To do >> For each line below that includes the word "picture", make a copy.

______________________________

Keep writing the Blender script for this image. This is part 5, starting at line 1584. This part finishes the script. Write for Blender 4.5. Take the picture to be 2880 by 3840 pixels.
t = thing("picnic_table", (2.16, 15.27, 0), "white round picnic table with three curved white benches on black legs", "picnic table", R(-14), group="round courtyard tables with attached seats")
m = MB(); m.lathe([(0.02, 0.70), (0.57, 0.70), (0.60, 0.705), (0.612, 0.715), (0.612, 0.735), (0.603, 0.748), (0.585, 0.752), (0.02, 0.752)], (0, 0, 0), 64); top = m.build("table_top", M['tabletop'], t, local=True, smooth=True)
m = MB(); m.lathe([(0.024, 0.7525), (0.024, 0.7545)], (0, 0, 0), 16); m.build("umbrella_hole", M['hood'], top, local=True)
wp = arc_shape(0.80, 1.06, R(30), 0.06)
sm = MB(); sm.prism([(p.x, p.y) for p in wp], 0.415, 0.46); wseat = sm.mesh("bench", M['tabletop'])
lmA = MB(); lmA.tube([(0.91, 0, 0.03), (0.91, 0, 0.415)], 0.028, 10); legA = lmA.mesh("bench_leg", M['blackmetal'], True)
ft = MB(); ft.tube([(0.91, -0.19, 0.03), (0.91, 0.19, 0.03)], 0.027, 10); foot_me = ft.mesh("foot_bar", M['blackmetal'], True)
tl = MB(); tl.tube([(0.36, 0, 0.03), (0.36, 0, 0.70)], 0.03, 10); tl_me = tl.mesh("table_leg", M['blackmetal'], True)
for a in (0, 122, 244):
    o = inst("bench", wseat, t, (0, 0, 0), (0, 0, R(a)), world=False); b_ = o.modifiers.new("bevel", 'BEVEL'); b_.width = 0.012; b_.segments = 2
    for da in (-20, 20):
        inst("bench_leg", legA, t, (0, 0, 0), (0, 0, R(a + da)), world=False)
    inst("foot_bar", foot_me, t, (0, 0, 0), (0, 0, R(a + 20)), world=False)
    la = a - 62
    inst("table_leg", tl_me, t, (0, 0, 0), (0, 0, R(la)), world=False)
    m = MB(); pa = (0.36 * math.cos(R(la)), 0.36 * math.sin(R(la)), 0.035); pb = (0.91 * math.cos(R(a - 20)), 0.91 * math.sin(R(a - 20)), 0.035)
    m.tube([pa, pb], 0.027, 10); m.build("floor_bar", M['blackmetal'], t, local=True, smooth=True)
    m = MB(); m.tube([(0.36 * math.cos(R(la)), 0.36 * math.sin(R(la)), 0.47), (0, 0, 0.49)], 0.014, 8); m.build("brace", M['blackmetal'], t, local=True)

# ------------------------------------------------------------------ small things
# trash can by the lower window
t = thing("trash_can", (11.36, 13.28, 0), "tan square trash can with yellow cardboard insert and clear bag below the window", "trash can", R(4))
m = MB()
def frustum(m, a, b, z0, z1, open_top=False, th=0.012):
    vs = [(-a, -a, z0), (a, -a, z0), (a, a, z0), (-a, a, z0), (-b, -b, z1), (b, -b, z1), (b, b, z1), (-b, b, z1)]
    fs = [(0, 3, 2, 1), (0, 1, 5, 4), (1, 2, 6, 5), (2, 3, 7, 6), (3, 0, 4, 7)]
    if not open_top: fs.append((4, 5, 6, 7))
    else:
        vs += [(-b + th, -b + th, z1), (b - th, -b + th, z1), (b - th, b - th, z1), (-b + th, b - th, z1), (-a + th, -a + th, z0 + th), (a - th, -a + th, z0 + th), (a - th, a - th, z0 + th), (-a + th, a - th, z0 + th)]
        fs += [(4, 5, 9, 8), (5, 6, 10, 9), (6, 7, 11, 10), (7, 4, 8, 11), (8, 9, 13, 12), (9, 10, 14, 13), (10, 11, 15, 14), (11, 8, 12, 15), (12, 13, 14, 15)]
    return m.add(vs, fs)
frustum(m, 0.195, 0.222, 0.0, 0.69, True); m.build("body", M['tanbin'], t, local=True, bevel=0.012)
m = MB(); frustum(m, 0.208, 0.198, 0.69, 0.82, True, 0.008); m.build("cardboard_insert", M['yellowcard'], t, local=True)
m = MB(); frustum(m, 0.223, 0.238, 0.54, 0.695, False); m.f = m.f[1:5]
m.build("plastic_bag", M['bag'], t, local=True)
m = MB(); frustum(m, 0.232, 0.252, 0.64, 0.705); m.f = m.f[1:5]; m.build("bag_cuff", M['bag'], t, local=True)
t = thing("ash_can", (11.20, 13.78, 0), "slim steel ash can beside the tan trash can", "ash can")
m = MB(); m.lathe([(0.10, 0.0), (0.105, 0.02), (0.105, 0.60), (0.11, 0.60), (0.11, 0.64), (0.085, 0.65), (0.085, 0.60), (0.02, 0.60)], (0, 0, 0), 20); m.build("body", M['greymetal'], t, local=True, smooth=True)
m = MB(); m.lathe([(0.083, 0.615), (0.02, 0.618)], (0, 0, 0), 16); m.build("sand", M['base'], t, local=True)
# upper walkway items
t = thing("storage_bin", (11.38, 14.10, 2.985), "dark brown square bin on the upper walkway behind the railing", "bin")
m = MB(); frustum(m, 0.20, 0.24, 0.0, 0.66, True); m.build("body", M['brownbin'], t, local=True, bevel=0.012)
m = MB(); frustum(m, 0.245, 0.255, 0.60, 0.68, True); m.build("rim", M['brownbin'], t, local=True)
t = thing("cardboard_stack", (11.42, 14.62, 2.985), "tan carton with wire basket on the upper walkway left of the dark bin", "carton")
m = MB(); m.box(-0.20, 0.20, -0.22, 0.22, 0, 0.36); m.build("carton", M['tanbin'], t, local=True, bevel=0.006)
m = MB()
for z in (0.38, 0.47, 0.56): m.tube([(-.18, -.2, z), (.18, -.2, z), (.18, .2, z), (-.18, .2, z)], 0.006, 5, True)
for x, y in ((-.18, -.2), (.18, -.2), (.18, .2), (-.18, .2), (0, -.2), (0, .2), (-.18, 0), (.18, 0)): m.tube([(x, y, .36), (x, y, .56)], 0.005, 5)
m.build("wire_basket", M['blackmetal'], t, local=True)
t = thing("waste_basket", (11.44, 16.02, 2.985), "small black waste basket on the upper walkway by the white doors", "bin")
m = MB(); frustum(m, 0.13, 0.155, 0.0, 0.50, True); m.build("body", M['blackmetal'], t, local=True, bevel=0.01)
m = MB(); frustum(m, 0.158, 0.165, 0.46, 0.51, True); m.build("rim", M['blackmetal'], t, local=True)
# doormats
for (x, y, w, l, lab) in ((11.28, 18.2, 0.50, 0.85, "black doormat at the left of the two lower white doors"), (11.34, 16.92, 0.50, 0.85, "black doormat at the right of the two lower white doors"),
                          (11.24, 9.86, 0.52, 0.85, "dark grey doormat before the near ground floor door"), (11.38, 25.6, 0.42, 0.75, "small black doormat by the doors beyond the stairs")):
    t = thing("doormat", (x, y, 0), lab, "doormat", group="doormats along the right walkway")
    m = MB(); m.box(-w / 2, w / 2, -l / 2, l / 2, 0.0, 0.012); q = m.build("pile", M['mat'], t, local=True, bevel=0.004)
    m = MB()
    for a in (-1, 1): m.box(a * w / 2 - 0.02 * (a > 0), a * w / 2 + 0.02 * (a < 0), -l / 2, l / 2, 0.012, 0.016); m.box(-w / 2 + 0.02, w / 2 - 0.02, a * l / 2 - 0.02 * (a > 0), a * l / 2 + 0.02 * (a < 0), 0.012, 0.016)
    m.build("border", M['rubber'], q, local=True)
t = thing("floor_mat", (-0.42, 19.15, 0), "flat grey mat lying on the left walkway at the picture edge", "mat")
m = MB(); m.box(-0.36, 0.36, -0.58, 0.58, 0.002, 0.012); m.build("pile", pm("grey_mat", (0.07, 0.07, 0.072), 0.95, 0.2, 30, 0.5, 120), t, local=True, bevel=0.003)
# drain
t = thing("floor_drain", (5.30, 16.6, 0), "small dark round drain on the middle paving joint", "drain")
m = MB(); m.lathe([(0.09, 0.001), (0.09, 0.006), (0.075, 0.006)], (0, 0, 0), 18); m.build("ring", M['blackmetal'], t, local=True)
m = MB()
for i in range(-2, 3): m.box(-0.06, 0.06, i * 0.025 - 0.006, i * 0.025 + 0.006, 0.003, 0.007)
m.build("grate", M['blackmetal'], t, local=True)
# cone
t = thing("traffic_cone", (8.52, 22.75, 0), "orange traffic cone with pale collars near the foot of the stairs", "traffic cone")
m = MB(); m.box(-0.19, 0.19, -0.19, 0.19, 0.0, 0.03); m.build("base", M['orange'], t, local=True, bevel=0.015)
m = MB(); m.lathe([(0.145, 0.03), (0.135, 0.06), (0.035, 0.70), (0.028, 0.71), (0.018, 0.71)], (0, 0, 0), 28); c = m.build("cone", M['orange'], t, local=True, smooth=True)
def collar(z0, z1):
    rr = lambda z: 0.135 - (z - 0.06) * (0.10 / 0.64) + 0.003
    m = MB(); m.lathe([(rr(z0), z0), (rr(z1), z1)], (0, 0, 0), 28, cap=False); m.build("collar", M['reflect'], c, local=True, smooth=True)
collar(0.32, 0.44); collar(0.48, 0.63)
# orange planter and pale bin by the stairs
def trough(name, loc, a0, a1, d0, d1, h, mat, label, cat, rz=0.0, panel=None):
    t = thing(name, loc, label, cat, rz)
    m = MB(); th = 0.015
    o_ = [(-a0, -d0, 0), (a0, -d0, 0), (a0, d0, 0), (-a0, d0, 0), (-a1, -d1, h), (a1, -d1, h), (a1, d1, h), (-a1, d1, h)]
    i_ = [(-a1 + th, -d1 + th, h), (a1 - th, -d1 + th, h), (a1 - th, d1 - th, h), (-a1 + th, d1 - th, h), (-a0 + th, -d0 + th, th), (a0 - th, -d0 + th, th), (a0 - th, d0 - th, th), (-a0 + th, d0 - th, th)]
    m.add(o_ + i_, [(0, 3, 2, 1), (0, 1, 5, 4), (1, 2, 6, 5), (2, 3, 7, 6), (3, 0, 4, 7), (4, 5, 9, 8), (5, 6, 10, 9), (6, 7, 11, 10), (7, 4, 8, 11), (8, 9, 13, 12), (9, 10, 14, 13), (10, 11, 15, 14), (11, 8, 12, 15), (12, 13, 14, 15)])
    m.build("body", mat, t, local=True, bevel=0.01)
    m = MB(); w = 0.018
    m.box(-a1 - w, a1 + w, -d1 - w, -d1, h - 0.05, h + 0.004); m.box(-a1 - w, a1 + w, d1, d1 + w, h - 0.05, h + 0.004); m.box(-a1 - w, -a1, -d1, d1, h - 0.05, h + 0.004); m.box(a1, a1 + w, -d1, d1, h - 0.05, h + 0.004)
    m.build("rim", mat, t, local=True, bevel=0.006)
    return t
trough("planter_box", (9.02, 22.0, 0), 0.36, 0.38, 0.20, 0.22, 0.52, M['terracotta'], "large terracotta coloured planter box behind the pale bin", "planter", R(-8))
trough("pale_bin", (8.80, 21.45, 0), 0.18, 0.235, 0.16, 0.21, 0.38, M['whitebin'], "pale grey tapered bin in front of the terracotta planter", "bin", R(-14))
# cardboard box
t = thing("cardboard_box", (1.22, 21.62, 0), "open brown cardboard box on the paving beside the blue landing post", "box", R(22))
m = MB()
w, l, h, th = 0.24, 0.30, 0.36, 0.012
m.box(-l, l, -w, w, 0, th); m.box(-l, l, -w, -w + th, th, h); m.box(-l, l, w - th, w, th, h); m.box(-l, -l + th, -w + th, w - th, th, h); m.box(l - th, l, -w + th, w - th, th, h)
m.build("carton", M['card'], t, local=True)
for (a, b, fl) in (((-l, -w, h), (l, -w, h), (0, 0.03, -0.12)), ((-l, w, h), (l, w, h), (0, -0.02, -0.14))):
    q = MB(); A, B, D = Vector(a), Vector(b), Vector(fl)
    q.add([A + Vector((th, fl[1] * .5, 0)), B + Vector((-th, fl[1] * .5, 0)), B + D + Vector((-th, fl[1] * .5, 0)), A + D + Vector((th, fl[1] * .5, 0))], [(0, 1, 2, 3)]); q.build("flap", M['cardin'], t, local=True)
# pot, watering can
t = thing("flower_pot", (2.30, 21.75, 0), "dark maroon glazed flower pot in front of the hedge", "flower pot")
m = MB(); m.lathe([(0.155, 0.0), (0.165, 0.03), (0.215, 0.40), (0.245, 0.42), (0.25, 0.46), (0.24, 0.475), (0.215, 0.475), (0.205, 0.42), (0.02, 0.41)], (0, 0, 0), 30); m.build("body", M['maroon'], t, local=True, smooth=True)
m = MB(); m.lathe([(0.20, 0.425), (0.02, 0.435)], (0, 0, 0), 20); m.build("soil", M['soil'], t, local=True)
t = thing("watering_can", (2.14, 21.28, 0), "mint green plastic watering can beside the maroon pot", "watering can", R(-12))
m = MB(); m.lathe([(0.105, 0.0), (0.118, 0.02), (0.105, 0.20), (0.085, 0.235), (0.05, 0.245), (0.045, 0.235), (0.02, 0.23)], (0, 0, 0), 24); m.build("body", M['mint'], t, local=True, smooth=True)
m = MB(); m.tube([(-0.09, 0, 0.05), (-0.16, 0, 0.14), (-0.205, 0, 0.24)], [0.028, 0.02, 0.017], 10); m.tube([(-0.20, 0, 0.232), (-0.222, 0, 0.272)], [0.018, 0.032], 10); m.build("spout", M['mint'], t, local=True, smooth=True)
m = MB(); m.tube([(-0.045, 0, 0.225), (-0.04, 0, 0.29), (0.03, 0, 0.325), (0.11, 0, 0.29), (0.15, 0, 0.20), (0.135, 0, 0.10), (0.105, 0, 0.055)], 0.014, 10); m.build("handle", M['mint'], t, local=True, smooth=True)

______________________________

Complete answer >>
Keep writing the Blender script for this image. This is part 5, starting at line 1584. This part finishes the script. Write for Blender 4.5. Take the picture to be 2880 by 3840 pixels.
t = thing("floor_mat", (-0.42, 19.15, 0), "flat grey mat lying on the left walkway at the picture edge", "mat")